Slanker is a grass-rancher but he nevertheless defends grain-feeding of cattle against what he sees as sentimental misconceptions promoted by Robbins and other veg*ns.  I of course agree with Slanker.  For example, I liked these passages in Slanker's post:

John complains that ranchers "make them eat grain, primarily corn, in order to make them as fat as possible."  Then on the other hand he recommends that people eat whole grains for health?!?!  He is so out of touch that he doesn't understand that the feeding of grain to people causes obesity in people just like it does cattle. 

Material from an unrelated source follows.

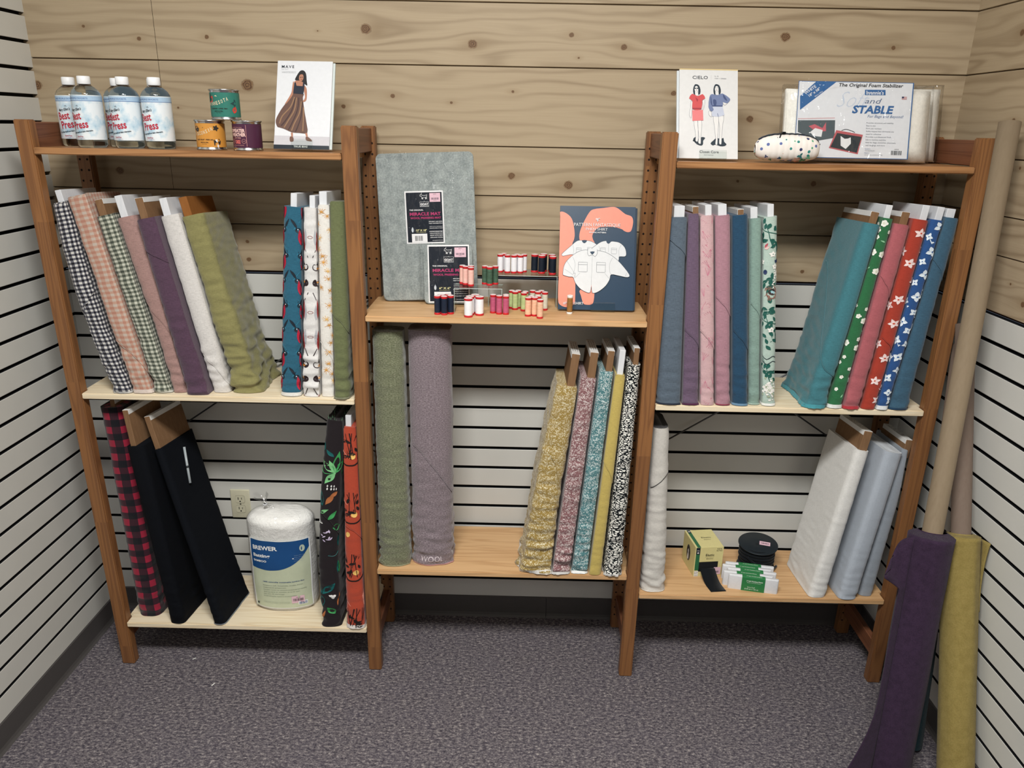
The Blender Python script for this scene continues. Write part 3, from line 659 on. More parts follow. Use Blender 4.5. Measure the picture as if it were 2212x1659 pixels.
def orange_art():
    k, y_, p_ = P('1E1716', .6), P('EDBE6C', .6), P('EBA594', .6); o = []
    for h in (.60, .40, .19): o += [stroke(smooth([(-.034, h+.012), (-.014, h-.006), (.010, h-.006), (.038, h+.018)], 4, False), .0045, k, 2), leaf(-.022, h+.018, .022, .010, .3, k, 2), leaf(.018, h+.038, .016, .009, 2.0, k, 2), ell(.006, h+.022, .007, .010, y_, 1, -.3)]
    for h in (.70, .50, .28, .08):
        r = random.Random(int(h*100))
        for i in range(8): a = r.uniform(1.1, 2.0); x = r.uniform(-.014, .02); o.append(stroke([(x, h-.09+r.random()*.02), (x+.05*math.cos(a), h-.09+.09*math.sin(a))], .0018, k, 2))
        for i in range(4): o.append(leaf(r.uniform(-.02, .02), h-.05+r.uniform(-.03, .03), .018, .008, r.uniform(0, 3), k, 3))
    for h in (.66, .49, .12):
        for i in range(8): o.append(stroke(smooth([(-.044, h+.0), (-.030+.002*i, h-.006-.003*i), (-.022+.002*i, h-.02-.002*i)], 3, False), .0010, p_, 2))
    for x, y in ((.03, .46), (-.012, .35), (.03, .585)): o.append(ell(x, y, .007, .009, y_, 1))
    for i in range(10): o.append(stroke(smooth([(.040, .19-.008*i), (.034, .15-.006*i), (.024+.001*i, .12-.006*i)], 3, False), .0022, p_, 2))
    for h in (.02, .012): o.append(leaf(.0, h, .02, .009, .5, k, 2))
    return o
make_bolt('bright orange bolt printed with black twigs and leaves', Bolt((.794, -.335, S1B), (.805, -.308, .890), .062, .054, .22, wr=.0012, seed=33, lim=(0.7540, 0.7955, 0.8283, 0.8260)), F('D4471C', .08), G3, board=(.035, 'w', .018, .18, -.006), selv=('ECE4DE', .014, .0015), art=orange_art(), flap=('R', .38, .33, -.02, .04))

HG, HM = heather('green_heather_wool', '4E523F', '6C7058', '8E917C'), heather('mauve_heather_wool', '5C5156', '7A6E74', '9C9196')
def wool(label, b, t, w0, w1, mat, seed, flap, art=None, selv=None):
    B = Bolt(b, t, w0, w1, w1*.98, cap=w1*.48, pw=.97, wr=.0022, seed=seed); B.Lc = PI/4*w1; B.half = 2*B.Lc+B.B-2*B.c
    return make_bolt(label, B, mat, 'wool rolls under the centre top shelf', cat='fabric roll', name='fabric_roll', flap=flap, layers=12, art=art, selv=selv)
wool('heathered green wool roll beside the second post', (.9270, -.310, S2M), (.9250, -.285, 1.190), .098, .094, HG, 41, None, selv=('A8A67E', .003, .0006))
wool('heathered mauve wool roll, the thicker one', (1.052, -.300, S2M), (1.048, -.275, 1.193), .130, .130, HM, 43, ('R', .42, .25, -.06, .10), art=[text('WOOL', .0, .014, .017, P('C9BEC2', .8), 2, 'C', cut=.006)], selv=('D08F8C', .003, .0006))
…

 Robbins wrote:  "The cruelties of modern factory farming are so severe that you don't have to be a vegetarian or an animal rights activist to find the conditions to be intolerable, and a violation of the human-animal bond."  Slanker responds:

Statements like this are designed to inflame the ignorant masses.  I would rather keep animals in their natural environment.  But in actual fact, animals in confinement are like people on welfare.  Everything is provided, they love the feed, they are protected from the cruel world, and they get to visit with their buddies.  Compare feedlots to cities where people live in high densities such as New York City with it's 26,403 people per square mile (41.25 people per acre and an acre is only 208 feet by 208 feet).
Furthermore, the idea that people who depend on the animals they raise for their livelihood routinely mistreat their charges is idiotic nonsense.  Yes, you will always be able to find stupid people doing stupid things (like John promoting a vegetarian existence) but that doesn't mean the idiots are the norm.
 In response to Robbins' claim that we don't have enough grass-land to raise the number of cattle we currently raise on corn, Ted says:
Unbeknownst to John it is estimated that the original buffalo herd numbered up to as high as 70 million head.  They ranged from the Rocky Mountains to the Mississippi River and from West Texas into Canada.  In that same area today there are about 60.35 million head of cattle.  In total area the buffalo range was comparable to about one-third of the continental United States.  If most of the land used for grain (the seed of a grass plant) production here in the United States was instead grazed for its forage, the nation's cattle herd could probably be doubled or tripled or more.
You get the gist. I like Ted's cut-to-the-chase writing style and he links to sources for his facts, unlike Robbins.  Let me know what you think.